DATA EXTRACT
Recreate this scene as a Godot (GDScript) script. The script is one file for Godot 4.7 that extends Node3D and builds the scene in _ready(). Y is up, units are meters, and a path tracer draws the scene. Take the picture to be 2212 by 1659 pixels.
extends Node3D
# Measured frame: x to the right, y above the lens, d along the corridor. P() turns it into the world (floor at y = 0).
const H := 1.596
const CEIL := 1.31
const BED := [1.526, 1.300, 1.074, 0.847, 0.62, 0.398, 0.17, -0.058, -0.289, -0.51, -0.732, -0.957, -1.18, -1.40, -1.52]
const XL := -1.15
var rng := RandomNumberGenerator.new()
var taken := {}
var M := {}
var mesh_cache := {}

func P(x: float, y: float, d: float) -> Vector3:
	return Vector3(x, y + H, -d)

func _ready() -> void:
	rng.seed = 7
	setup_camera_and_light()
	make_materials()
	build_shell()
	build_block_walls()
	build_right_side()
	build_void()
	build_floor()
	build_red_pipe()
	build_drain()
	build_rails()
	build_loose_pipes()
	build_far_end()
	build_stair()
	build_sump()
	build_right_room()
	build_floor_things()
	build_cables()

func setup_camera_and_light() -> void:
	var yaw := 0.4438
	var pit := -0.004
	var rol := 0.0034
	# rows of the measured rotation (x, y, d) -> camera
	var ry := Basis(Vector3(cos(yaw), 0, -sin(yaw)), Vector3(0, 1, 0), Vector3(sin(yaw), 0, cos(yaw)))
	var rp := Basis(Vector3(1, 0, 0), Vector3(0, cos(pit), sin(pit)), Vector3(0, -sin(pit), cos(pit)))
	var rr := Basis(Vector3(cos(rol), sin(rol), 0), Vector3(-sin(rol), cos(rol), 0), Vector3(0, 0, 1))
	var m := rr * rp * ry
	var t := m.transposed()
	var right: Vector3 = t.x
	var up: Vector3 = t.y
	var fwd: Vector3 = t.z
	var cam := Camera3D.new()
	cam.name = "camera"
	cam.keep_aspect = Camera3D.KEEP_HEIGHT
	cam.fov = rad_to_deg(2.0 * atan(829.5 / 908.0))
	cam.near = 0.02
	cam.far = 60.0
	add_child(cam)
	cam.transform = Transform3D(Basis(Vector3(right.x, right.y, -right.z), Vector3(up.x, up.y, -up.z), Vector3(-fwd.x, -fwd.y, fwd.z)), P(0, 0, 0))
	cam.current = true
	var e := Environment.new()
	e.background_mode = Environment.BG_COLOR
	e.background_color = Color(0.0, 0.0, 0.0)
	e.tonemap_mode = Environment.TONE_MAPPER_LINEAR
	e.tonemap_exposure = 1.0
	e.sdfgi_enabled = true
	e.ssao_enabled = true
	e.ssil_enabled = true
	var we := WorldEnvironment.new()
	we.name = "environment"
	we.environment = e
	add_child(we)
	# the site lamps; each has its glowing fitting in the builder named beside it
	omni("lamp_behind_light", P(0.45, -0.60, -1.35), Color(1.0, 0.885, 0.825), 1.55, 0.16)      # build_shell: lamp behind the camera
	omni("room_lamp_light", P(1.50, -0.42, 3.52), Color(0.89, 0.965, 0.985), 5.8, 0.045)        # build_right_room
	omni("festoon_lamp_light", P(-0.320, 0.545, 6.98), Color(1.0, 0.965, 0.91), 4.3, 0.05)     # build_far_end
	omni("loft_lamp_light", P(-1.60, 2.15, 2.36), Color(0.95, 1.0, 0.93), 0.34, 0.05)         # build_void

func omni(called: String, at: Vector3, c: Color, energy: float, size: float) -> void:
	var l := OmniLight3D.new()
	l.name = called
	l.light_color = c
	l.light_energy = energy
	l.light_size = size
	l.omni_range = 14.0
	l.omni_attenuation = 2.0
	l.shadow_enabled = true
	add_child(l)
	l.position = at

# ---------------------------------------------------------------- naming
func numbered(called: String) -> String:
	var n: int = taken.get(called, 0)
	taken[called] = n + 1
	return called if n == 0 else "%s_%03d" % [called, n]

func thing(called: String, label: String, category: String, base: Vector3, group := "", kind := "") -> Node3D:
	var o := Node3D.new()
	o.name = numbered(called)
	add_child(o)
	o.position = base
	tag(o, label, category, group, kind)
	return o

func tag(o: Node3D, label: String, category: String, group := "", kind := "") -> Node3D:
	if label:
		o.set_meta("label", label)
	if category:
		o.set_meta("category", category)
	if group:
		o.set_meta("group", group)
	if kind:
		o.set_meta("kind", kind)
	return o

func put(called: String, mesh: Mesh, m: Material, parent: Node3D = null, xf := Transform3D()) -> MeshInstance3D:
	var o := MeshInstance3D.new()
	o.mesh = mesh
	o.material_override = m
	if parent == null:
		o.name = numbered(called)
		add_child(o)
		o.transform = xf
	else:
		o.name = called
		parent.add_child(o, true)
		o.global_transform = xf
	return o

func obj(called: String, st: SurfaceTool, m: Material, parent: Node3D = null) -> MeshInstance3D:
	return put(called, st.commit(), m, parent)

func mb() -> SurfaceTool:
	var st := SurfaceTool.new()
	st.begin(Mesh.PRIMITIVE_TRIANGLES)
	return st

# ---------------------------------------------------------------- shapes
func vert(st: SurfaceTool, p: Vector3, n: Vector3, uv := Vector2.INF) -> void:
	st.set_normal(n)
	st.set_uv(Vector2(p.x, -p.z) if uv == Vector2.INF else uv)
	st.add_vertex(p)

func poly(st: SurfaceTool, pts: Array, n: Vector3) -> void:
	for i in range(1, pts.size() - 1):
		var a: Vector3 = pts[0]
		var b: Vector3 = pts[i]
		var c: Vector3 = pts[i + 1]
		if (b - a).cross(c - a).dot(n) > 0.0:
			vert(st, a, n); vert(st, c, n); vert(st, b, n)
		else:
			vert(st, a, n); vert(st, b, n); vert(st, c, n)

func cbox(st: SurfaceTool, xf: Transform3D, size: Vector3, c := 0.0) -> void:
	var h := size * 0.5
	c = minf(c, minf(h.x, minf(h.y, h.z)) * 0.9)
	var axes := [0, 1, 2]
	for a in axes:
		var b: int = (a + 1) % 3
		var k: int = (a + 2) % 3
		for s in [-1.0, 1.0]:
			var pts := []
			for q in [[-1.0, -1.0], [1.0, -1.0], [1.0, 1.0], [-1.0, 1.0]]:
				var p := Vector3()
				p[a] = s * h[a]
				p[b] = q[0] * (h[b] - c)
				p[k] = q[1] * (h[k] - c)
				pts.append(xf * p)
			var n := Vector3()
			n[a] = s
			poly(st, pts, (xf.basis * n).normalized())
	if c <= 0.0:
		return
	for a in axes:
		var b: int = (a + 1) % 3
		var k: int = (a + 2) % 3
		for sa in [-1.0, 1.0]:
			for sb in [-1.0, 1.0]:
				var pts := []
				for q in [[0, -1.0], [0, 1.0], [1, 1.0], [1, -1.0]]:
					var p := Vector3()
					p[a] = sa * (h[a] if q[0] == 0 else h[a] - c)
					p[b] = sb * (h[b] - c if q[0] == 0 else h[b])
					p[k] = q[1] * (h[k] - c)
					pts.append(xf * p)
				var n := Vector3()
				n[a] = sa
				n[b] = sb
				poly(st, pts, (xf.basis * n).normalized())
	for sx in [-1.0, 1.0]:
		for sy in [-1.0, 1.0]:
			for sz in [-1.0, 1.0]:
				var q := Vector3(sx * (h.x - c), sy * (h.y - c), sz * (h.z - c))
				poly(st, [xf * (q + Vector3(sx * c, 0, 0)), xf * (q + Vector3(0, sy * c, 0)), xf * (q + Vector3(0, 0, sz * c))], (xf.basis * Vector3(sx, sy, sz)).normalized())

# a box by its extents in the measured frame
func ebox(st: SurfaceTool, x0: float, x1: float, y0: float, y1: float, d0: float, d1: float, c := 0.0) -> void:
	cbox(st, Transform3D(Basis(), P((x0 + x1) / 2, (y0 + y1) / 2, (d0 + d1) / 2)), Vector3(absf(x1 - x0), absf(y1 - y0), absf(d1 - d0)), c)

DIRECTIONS
Produce the lines from the top of the listing through the "build_cables()" line exactly as they appear, with no additional output.

CORRECT RESULT
Recreate this scene as a Godot (GDScript) script. The script is one file for Godot 4.7 that extends Node3D and builds the scene in _ready(). Y is up, units are meters, and a path tracer draws the scene. Take the picture to be 2212 by 1659 pixels.
extends Node3D
# Measured frame: x to the right, y above the lens, d along the corridor. P() turns it into the world (floor at y = 0).
const H := 1.596
const CEIL := 1.31
const BED := [1.526, 1.300, 1.074, 0.847, 0.62, 0.398, 0.17, -0.058, -0.289, -0.51, -0.732, -0.957, -1.18, -1.40, -1.52]
const XL := -1.15
var rng := RandomNumberGenerator.new()
var taken := {}
var M := {}
var mesh_cache := {}

func P(x: float, y: float, d: float) -> Vector3:
	return Vector3(x, y + H, -d)

func _ready() -> void:
	rng.seed = 7
	setup_camera_and_light()
	make_materials()
	build_shell()
	build_block_walls()
	build_right_side()
	build_void()
	build_floor()
	build_red_pipe()
	build_drain()
	build_rails()
	build_loose_pipes()
	build_far_end()
	build_stair()
	build_sump()
	build_right_room()
	build_floor_things()
	build_cables()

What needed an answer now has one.